The Council voted 5-0 this afternoon/evening to allow Portland Police Bureau officers, supervisors and the Chief to interact with the federal Joint Terrorism Task Force (JTTF) under specified rules. The Resolution replaces the previous agreement adopted in 2005. It is not the same as the standard Memorandum of Understanding (MOU) under which other cities operate with the JTTF.
Andrea Meyer of the American Civil Liberties Union (ACLU) supported adoption of the Resolution. She said at the hearing, "The Resolution is the beginning of the conversation, not the end. It builds on the 2005 Resolution and provides additional protections." She asked Council to make the required annual report to the public as transparent and detailed as possible, including data and statistics she listed. She also clarified that we are not joinng the JTTF or deputizing Portland Police officers.
In my comments at the vote, I said I am proud of Portland, and I am proud of Portlanders, for the open, transparent, thoughtful process we have conducted over five months under the Mayor's leadership. Mayor Adams set out a careful process that gave me much more information on which to make my decision. I learned a lot from all participants. All my staff in my office, our wonderful intern Vanessa Holguin, and multiple citizens who participated in person, by letters and emails and on the phone, helped inform my decision, as did careful advice from the Human Rights Commission, League of Women Voters, and Copwatch.

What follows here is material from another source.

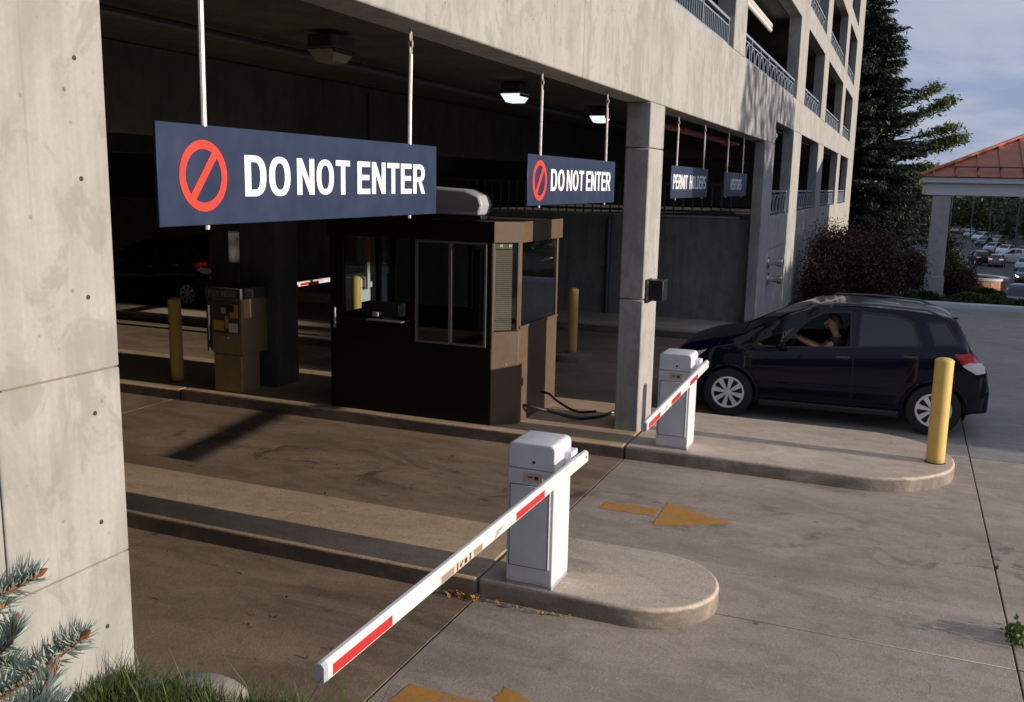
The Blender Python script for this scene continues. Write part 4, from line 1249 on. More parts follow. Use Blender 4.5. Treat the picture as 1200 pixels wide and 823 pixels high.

I am concerned about civil rights and human rights, and I believe these rights have been and can be violated in these types of investigations. We need to approach every investigation with the concept of first doing no harm to cityzens who are expressing their rights to free expression and free assembly. I believe this Resolution makes that clear.
The JTTF is already operating in Portland. The FBI is already doing investigations in Portland. I want our Police officers, sworn to uphold the Oregon Constitution, Oregon laws, and this Resolution, to be informed about what the JTTF is doing.
I especially appreciate the Mayor agreeing to my request that the annual report in January will be a public document, open for public review and comment. I want to see in it the data and statistics requested by the ACLU in this hearing, in that report.
I particularly thank Andrea Meyer (ACLU) and Dwight Holton (U.S. Attorney) for their work on this historic Resolution, and my colleagues on the Council and the citizens of Portland for shaping it.
This Resolution is clear that we are not rejoining the JTTF, with a standard MOU. It’s crafted to be very Portland, and very clear about what our expectations of our officers, our police chief and our Commissioner-in-charge are. As a package and as an agreement which is pretty historic, I think it moves us forward and it does make us safer It specifies how Portland Police officers will protect civil liberties in Portland. In the end, when the ACLU and Brandon Mayfield tell me they are generally OK with the Resolution, even though probably none of us thinks it's perfect, I believe these experts that civil liberties in Portland are safer with this Resolution than without it.